#### [Input data]
----------

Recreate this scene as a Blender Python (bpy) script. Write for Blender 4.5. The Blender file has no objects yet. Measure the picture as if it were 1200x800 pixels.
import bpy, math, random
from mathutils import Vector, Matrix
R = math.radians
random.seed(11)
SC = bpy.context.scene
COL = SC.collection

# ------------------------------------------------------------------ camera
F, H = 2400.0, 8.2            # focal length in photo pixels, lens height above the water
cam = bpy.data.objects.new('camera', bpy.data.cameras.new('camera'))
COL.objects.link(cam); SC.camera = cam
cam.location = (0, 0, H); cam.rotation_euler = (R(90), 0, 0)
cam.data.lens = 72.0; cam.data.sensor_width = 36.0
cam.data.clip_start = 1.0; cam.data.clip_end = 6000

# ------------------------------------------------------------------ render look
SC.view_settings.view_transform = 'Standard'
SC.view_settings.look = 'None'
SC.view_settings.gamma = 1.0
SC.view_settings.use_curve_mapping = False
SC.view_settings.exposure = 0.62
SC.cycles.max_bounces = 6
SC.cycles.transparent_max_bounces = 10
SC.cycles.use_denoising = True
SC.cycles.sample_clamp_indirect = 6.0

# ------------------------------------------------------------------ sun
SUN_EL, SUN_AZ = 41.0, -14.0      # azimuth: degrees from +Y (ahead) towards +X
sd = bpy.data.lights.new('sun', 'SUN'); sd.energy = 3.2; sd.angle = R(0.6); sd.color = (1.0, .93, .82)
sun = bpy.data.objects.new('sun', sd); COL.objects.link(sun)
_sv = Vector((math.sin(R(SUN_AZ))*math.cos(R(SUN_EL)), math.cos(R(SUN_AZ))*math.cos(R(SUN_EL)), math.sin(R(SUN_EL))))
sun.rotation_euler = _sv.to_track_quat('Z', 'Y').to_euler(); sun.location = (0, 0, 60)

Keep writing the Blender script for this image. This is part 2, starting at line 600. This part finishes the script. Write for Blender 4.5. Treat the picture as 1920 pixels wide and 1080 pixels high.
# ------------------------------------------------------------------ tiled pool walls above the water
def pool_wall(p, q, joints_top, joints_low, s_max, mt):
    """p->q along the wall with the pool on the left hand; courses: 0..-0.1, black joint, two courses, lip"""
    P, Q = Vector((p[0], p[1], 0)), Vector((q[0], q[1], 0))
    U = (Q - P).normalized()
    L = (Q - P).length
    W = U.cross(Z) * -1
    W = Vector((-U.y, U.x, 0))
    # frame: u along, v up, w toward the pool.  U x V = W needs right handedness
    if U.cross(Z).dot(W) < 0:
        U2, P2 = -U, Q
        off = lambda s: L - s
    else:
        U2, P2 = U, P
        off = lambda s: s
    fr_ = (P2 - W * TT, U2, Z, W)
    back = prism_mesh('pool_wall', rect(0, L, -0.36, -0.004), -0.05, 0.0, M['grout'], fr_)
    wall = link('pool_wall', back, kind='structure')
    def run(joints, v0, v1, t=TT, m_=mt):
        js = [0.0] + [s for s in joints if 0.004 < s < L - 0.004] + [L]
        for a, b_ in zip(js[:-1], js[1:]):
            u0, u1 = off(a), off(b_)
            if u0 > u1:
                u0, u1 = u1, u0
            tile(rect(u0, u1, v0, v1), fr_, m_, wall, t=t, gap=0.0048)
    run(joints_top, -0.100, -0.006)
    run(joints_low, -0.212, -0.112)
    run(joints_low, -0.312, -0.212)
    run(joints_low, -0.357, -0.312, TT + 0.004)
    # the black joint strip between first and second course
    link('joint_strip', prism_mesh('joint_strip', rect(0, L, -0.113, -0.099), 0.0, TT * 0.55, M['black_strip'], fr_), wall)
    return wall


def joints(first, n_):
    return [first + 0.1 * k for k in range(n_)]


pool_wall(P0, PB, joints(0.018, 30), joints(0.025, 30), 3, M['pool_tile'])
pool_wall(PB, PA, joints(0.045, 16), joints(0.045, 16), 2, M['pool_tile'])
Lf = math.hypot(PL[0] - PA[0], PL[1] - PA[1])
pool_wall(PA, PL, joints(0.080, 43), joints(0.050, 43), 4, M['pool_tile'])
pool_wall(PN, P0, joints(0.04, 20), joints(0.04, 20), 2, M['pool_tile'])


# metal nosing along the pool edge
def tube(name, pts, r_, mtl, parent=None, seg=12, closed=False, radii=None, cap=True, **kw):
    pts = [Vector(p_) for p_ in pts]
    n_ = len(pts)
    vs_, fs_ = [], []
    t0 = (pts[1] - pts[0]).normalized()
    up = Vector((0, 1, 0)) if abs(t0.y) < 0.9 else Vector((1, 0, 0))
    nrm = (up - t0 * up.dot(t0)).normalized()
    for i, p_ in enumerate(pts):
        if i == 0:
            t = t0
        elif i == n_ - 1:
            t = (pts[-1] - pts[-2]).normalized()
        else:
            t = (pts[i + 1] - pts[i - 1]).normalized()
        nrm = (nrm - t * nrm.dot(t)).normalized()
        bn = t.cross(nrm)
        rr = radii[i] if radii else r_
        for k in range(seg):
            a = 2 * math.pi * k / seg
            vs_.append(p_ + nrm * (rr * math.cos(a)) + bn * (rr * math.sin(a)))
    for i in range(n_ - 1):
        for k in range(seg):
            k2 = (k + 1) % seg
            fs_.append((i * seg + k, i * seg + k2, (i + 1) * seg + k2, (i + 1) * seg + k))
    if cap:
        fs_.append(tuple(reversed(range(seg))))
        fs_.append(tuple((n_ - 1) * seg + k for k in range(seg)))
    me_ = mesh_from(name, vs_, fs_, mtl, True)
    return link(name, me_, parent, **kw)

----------

#### [Exercise]
Would you write down every record again, exactly?

#### [Solution for this task]
Recreate this scene as a Blender Python (bpy) script. Write for Blender 4.5. The Blender file has no objects yet. Measure the picture as if it were 1200x800 pixels.
import bpy, math, random
from mathutils import Vector, Matrix
R = math.radians
random.seed(11)
SC = bpy.context.scene
COL = SC.collection

# ------------------------------------------------------------------ camera
F, H = 2400.0, 8.2            # focal length in photo pixels, lens height above the water
cam = bpy.data.objects.new('camera', bpy.data.cameras.new('camera'))
COL.objects.link(cam); SC.camera = cam
cam.location = (0, 0, H); cam.rotation_euler = (R(90), 0, 0)
cam.data.lens = 72.0; cam.data.sensor_width = 36.0
cam.data.clip_start = 1.0; cam.data.clip_end = 6000

# ------------------------------------------------------------------ render look
SC.view_settings.view_transform = 'Standard'
SC.view_settings.look = 'None'
SC.view_settings.gamma = 1.0
SC.view_settings.use_curve_mapping = False
SC.view_settings.exposure = 0.62
SC.cycles.max_bounces = 6
SC.cycles.transparent_max_bounces = 10
SC.cycles.use_denoising = True
SC.cycles.sample_clamp_indirect = 6.0

# ------------------------------------------------------------------ sun
SUN_EL, SUN_AZ = 41.0, -14.0      # azimuth: degrees from +Y (ahead) towards +X
sd = bpy.data.lights.new('sun', 'SUN'); sd.energy = 3.2; sd.angle = R(0.6); sd.color = (1.0, .93, .82)
sun = bpy.data.objects.new('sun', sd); COL.objects.link(sun)
_sv = Vector((math.sin(R(SUN_AZ))*math.cos(R(SUN_EL)), math.cos(R(SUN_AZ))*math.cos(R(SUN_EL)), math.sin(R(SUN_EL))))
sun.rotation_euler = _sv.to_track_quat('Z', 'Y').to_euler(); sun.location = (0, 0, 60)

Keep writing the Blender script for this image. This is part 2, starting at line 600. This part finishes the script. Write for Blender 4.5. Treat the picture as 1920 pixels wide and 1080 pixels high.
# ------------------------------------------------------------------ tiled pool walls above the water
def pool_wall(p, q, joints_top, joints_low, s_max, mt):
    """p->q along the wall with the pool on the left hand; courses: 0..-0.1, black joint, two courses, lip"""
    P, Q = Vector((p[0], p[1], 0)), Vector((q[0], q[1], 0))
    U = (Q - P).normalized()
    L = (Q - P).length
    W = U.cross(Z) * -1
    W = Vector((-U.y, U.x, 0))
    # frame: u along, v up, w toward the pool.  U x V = W needs right handedness
    if U.cross(Z).dot(W) < 0:
        U2, P2 = -U, Q
        off = lambda s: L - s
    else:
        U2, P2 = U, P
        off = lambda s: s
    fr_ = (P2 - W * TT, U2, Z, W)
    back = prism_mesh('pool_wall', rect(0, L, -0.36, -0.004), -0.05, 0.0, M['grout'], fr_)
    wall = link('pool_wall', back, kind='structure')
    def run(joints, v0, v1, t=TT, m_=mt):
        js = [0.0] + [s for s in joints if 0.004 < s < L - 0.004] + [L]
        for a, b_ in zip(js[:-1], js[1:]):
            u0, u1 = off(a), off(b_)
            if u0 > u1:
                u0, u1 = u1, u0
            tile(rect(u0, u1, v0, v1), fr_, m_, wall, t=t, gap=0.0048)
    run(joints_top, -0.100, -0.006)
    run(joints_low, -0.212, -0.112)
    run(joints_low, -0.312, -0.212)
    run(joints_low, -0.357, -0.312, TT + 0.004)
    # the black joint strip between first and second course
    link('joint_strip', prism_mesh('joint_strip', rect(0, L, -0.113, -0.099), 0.0, TT * 0.55, M['black_strip'], fr_), wall)
    return wall


def joints(first, n_):
    return [first + 0.1 * k for k in range(n_)]


pool_wall(P0, PB, joints(0.018, 30), joints(0.025, 30), 3, M['pool_tile'])
pool_wall(PB, PA, joints(0.045, 16), joints(0.045, 16), 2, M['pool_tile'])
Lf = math.hypot(PL[0] - PA[0], PL[1] - PA[1])
pool_wall(PA, PL, joints(0.080, 43), joints(0.050, 43), 4, M['pool_tile'])
pool_wall(PN, P0, joints(0.04, 20), joints(0.04, 20), 2, M['pool_tile'])


# metal nosing along the pool edge
def tube(name, pts, r_, mtl, parent=None, seg=12, closed=False, radii=None, cap=True, **kw):
    pts = [Vector(p_) for p_ in pts]
    n_ = len(pts)
    vs_, fs_ = [], []
    t0 = (pts[1] - pts[0]).normalized()
    up = Vector((0, 1, 0)) if abs(t0.y) < 0.9 else Vector((1, 0, 0))
    nrm = (up - t0 * up.dot(t0)).normalized()
    for i, p_ in enumerate(pts):
        if i == 0:
            t = t0
        elif i == n_ - 1:
            t = (pts[-1] - pts[-2]).normalized()
        else:
            t = (pts[i + 1] - pts[i - 1]).normalized()
        nrm = (nrm - t * nrm.dot(t)).normalized()
        bn = t.cross(nrm)
        rr = radii[i] if radii else r_
        for k in range(seg):
            a = 2 * math.pi * k / seg
            vs_.append(p_ + nrm * (rr * math.cos(a)) + bn * (rr * math.sin(a)))
    for i in range(n_ - 1):
        for k in range(seg):
            k2 = (k + 1) % seg
            fs_.append((i * seg + k, i * seg + k2, (i + 1) * seg + k2, (i + 1) * seg + k))
    if cap:
        fs_.append(tuple(reversed(range(seg))))
        fs_.append(tuple((n_ - 1) * seg + k for k in range(seg)))
    me_ = mesh_from(name, vs_, fs_, mtl, True)
    return link(name, me_, parent, **kw)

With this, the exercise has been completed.